There are two summer seasons in this garden. The first starts at the end of May and continues to mid July and then there is a noticeable shift as the light changes slightly and the whole garden heats up until September.

Throughout June the days are at their longest, the light at its brightest and all the deciduous foliage, be it of an aquilegia or oak tree, is full but still fresh. Roses are at their best, large-flowered clematis are glorious and plants like Iris, foxgloves, alliums and lupins crown the borders. There is a a real sense of the garden coming magnificently into being but still rich with the promise of more to come.

The Jewel garden really hits its stride in August and September despite the shortening days because the nights are warm and dahlias, bananas, zinnias, tithonia, sunflowers, helianthus, nicotiana and cosmos are flowering exuberantly. this is when the falling light levels coupled with heat make the rich colours like plum, caramel, purple and ruby red glow richly.


Autumn

By mid September the garden is gently beginning to become wraith-like and withdrawn. It is as though the garden is disappearing somewhere where I cannot follow.

But the lemon light of September is both radiant and wistful, touched simultaneously with glory and regret.

It is also the season of fruitfulness with the orchard providing over 50 different varieties of apples and the vegetable garden offering its final rich summer harvest.

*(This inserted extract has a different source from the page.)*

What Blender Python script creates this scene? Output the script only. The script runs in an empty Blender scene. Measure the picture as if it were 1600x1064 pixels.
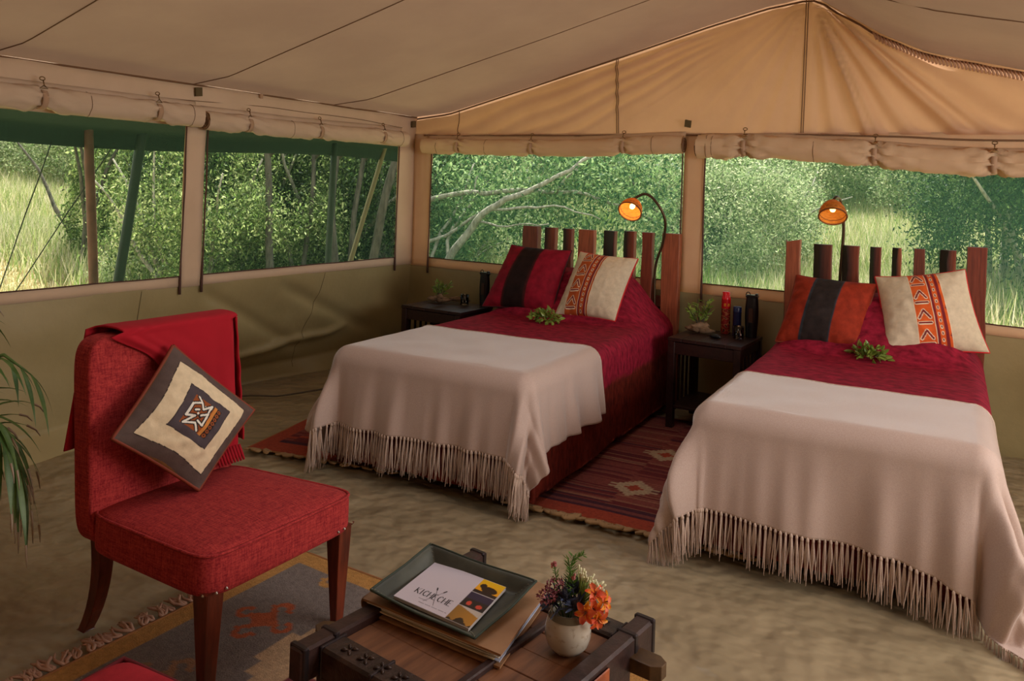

Another autumnal harvest we treasure are the falling leaves. Every one is gathered and stored to make leaf-mould which rots down to become an essential component of our home-made potting compost and a perfect mulch for woodland plants.


Winter

We always hope for a cold, dry winter although with climate change a very wet, rather mild one is becoming all too common. Seasonably cold with temperatures somewhere between -10 and + 5 centigrade, is healthy for the garden and makes life easier for us gardeners. But when it is wet for weeks and we do not see the sun at all for days on end then it is miserable and gardening dribbles to a soggy halt. We do our best to ready the garden for winter by the end of November, protecting tender plants and clearing the decks and then hunker down in December and January before work begins again in earnest in February and the gardening year swings around again.